And the men which journeyed with him stood speechless, hearing a voice, but seeing no man. (Acts 9:7)

Saul was a religious fanatic. Following his approving support of the stoning of the first recorded Christian martyr, Stephan (Acts 7:58), he “yet breathing out threatenings and slaughter against the disciples of the Lord, went unto the high priest, And desired of him letters to Damascus to the synagogues, that if he found any of this way, whether they were men or women, he might bring them bound unto Jerusalem” (Acts 9:1-2). Saul was ready to bring in the followers of “The Way” either dead or alive, and he would have given his life for the extermination of these infidels – those who had turned away from the religion of their fathers.

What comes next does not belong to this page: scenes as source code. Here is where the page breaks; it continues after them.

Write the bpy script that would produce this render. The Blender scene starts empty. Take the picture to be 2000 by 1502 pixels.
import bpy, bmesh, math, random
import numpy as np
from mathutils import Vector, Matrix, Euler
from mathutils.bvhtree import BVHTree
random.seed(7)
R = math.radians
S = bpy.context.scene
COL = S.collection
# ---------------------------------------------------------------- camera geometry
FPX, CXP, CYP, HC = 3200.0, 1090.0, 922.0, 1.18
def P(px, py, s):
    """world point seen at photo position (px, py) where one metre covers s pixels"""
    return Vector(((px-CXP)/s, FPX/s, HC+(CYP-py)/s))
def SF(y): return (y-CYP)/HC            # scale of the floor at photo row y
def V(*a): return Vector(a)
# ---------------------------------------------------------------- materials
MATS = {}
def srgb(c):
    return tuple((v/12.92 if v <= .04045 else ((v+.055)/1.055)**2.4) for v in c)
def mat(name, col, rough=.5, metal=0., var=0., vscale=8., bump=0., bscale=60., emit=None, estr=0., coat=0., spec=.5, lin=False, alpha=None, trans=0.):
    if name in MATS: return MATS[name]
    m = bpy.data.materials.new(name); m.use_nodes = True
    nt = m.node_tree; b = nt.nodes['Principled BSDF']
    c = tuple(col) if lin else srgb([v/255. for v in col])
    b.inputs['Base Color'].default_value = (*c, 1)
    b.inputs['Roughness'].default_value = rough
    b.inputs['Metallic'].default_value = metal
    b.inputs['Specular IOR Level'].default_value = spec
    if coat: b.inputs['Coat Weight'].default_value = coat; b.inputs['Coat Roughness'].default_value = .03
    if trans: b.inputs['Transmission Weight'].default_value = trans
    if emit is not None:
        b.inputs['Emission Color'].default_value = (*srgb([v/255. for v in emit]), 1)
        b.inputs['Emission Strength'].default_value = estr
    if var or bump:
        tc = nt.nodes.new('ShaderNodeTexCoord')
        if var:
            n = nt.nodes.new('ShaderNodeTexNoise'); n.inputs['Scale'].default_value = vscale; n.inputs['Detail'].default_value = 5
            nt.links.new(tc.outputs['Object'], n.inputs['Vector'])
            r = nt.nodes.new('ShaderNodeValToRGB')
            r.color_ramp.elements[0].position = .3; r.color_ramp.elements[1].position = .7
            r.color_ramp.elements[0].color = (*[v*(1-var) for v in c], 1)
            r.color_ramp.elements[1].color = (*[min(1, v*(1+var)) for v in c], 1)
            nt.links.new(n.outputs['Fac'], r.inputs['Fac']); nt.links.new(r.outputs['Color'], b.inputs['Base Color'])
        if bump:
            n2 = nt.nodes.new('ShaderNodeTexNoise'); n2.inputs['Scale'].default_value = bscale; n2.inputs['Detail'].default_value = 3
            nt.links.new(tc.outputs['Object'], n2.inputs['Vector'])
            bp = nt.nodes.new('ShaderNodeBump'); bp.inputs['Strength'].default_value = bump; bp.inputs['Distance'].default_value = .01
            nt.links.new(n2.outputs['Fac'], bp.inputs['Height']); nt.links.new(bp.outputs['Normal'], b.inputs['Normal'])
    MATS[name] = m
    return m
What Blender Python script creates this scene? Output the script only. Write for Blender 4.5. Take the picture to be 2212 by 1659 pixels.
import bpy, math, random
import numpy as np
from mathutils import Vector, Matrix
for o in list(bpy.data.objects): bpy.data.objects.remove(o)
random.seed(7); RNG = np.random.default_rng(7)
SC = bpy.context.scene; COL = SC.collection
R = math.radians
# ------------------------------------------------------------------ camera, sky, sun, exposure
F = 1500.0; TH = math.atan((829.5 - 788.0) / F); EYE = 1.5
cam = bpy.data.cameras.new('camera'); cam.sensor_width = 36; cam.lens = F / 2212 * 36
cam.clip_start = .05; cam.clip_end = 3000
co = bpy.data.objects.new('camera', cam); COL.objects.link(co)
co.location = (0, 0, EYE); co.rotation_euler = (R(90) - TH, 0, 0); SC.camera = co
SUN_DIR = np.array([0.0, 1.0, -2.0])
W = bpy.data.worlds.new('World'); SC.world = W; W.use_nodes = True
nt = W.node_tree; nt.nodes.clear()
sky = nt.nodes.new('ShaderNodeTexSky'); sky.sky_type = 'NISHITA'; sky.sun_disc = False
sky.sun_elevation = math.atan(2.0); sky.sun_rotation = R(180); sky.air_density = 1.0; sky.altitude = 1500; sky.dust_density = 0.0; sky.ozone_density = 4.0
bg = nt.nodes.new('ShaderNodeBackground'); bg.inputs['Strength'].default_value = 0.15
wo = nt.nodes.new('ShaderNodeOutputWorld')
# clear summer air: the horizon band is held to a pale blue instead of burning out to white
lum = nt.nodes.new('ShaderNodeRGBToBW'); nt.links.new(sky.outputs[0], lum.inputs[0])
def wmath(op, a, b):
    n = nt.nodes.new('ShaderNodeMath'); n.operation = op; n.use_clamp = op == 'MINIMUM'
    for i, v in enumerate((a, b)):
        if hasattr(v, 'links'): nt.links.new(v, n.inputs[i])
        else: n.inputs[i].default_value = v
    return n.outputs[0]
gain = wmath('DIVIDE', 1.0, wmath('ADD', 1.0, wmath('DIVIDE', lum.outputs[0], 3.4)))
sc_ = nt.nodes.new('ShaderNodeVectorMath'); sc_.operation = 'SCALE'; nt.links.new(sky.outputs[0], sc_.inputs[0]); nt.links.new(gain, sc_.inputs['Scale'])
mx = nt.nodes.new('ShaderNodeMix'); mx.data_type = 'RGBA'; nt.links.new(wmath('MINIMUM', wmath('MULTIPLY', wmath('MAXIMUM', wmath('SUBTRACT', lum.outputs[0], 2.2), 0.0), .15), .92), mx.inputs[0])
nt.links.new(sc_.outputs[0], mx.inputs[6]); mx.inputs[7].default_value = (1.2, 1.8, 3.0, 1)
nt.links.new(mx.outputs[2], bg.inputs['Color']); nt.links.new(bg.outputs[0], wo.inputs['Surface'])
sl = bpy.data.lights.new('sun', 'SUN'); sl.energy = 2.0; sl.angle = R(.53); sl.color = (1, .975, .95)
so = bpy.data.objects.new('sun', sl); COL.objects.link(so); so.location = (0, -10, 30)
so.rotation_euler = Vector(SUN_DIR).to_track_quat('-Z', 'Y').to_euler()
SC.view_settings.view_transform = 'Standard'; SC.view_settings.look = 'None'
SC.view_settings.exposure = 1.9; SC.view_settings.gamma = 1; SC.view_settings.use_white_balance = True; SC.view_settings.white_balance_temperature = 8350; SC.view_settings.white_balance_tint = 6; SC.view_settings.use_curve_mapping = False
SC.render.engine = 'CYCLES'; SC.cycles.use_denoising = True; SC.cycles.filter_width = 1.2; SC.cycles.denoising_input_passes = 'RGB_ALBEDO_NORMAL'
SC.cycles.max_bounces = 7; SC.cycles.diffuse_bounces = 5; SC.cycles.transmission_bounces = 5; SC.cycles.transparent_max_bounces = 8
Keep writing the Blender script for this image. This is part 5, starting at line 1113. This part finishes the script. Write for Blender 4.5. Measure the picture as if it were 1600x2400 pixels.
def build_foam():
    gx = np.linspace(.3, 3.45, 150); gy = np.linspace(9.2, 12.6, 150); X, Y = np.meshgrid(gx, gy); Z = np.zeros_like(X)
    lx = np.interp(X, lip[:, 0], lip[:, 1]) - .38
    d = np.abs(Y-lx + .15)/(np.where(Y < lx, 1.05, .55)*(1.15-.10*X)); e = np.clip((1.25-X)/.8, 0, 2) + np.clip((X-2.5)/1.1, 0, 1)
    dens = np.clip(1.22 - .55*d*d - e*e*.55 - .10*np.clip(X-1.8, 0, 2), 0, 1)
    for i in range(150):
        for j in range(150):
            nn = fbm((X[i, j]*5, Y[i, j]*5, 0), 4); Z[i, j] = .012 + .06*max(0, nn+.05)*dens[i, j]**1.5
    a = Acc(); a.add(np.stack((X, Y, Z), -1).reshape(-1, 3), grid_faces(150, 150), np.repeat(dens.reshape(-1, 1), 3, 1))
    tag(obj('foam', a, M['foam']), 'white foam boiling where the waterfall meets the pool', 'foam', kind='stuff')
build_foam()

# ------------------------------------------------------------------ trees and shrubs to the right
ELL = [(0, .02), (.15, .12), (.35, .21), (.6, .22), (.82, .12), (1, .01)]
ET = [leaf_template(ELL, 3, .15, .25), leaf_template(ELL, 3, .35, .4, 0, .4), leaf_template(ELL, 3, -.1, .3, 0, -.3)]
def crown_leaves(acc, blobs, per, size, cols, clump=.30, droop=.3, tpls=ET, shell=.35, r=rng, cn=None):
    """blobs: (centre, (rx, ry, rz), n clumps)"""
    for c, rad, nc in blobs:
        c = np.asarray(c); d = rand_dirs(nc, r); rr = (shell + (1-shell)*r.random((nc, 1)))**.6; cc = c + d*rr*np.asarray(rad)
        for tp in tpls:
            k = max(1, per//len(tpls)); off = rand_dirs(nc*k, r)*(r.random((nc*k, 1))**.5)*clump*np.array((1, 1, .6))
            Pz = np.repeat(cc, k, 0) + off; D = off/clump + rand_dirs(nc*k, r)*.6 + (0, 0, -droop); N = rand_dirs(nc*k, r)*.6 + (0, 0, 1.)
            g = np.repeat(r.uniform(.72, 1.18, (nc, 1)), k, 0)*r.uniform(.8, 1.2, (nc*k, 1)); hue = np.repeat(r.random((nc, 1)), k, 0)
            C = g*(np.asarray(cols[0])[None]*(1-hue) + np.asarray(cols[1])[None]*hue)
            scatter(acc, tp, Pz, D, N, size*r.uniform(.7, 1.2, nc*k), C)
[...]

Such zeal is nothing strange to us these days, unless you are a Christian; Christians do not normally behave in this manner.

But God had something else in mind for Saul, and He would turn Saul’s zeal for his religion into zeal for the Person of Jesus Christ. Saul was a hard-case, and getting his attention would require more than witnessing the death of a faithful martyr. So Jesus met him in person on his mission to exterminate the believers that were in Damascus. “And as he journeyed, he came near Damascus: and suddenly there shined round about him a light from heaven: And he fell to the earth, and heard a voice saying unto him, Saul, Saul, why persecutest thou me?” (Acts 9:3-4). Saul was soon to learn that his mission against The Way was really a mission against God Himself as Jesus directly identified Himself with His church: “I am Jesus whom thou persecutest” (v. 5). The very God whom he thought he was serving and whom he wanted to please struck Saul blind (v. 8), and put him in “time-out” for three days (v. 9) to give him time to reflect on his experience. Saul’s life was dramatically changed following this, so much so that “after … many days were fulfilled, the Jews took counsel to kill him” (v. 23). He was even given a new name, Paul, by which he is most commonly known (Acts 13:9). Everything about Paul changed following this encounter with the risen Christ.

The conversion and transformation of Paul was miraculous indeed, but what about the others who had accompanied Paul on the same mission? They also heard a voice but saw no man. The encounter apparently had some impact on them because they “stood speechless,” but for them, nothing changed. In fact, they may have been the very ones that turned on him, and “took counsel to kill him.” When we think about it, it really should not come as a surprise. Jesus said, concerning the Jewish religious leaders, “Therefore speak I to them in parables: because they seeing see not; and hearing they hear not, neither do they understand. And in them is fulfilled the prophecy of Esaias, which saith, By hearing ye shall hear, and shall not understand; and seeing ye shall see, and shall not perceive” (Matthew 13:13-14).

Today, the Gospel is preached though every possible medium available – even this simple blog – and though it is heard by countless millions, it has no effect on most. Jesus said that “strait [small] is the gate, and narrow is the way, which leadeth unto life, and few there be that find it” (Matthew 7:14). Seeing, they see not, and hearing, they hear not.